2. The Vietnamese government has stepped up its suppression of freedom of assembly and religion. Human Rights Watch has received reports of security forces burning down several Protestant churches in Gia Lai since the demonstrations. At least one villager was killed by security forces in a standoff with villagers attending a large church gathering at Plei Lao village, Chu Se district, Gia Lai on March 10. Protestant religious services are banned, except those conducted among family members in homes. Villagers are now largely forbidden to meet in groups of more than five. A local decree in Dak Lak province calls for gatherings of more than five people to be dispersed.
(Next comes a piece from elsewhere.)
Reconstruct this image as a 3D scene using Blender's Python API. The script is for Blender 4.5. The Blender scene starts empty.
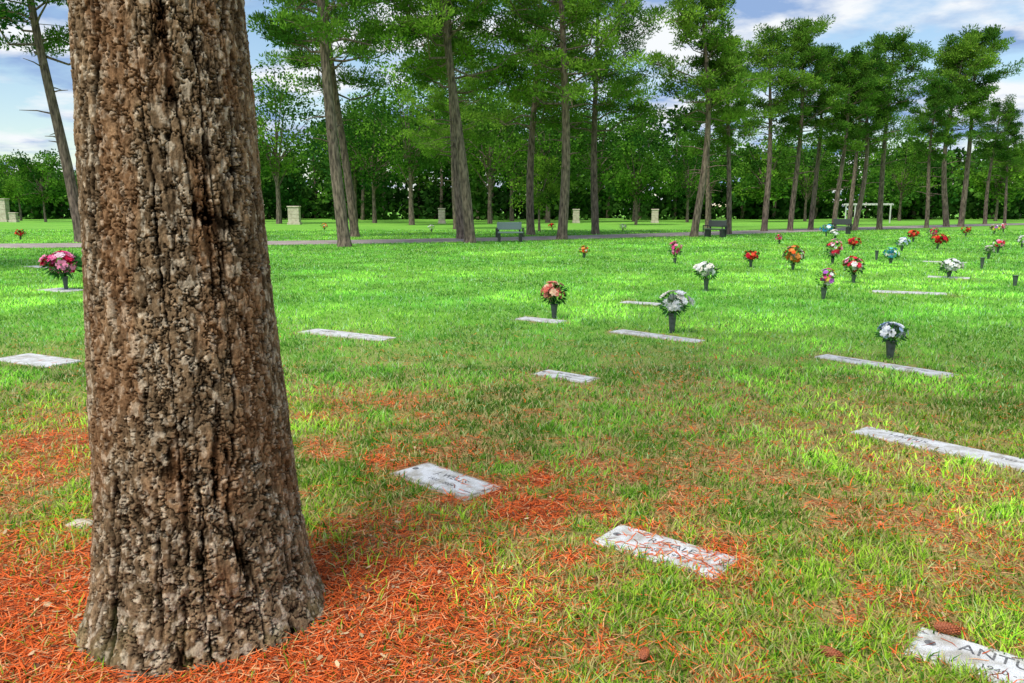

3. Freedom of movement is also restricted, with authorities requiring written permission to be secured in advance of any temporary absence from the village, making it very difficult for farmers to go to work in their fields.

4. Access to the Central Highlands by foreign media, diplomats and the UN remains restricted. Western media were escorted on one tightly-controlled government sponsored tour to Gia Lai and Dak Lak in mid-March. U.S. Ambassador Pete Peterson, who was finally granted approval to tour the highlands in July, was highly critical of provincial officials in Gia Lai for aggressively trying to control his visit to the province and preventing him from talking freely with villagers. He said officials were more open and candid in the two other highland provinces he visited, Dak Lak and Lam Dong.

Human Rights Watch called on Vietnamese authorities to cease repression of house church leaders, banning of meetings, and arbitrary police surveillance. It also called for the Vietnamese government to release the names of those imprisoned in provincial prisons or district and commune police stations and of those slated to be tried in Gia Lai and Dak Lak provinces.

Human Rights Watch urged Cambodia to continue to provide temporary asylum and protection to existing refugees and asylum seekers and to any new asylum seekers from Vietnam. It also called on Cambodian authorities to provide protection to Montagnard asylum seekers found not only well inside Cambodia's boundaries but also upon arrival at the border. Push-backs of Montagnards at the border could amount to a violation of the fundamental principle of refoulement - the obligation of states such as Cambodia, which are signatory to the Refugee Convention, not to return any person to a country where his or her life or freedom may be threatened.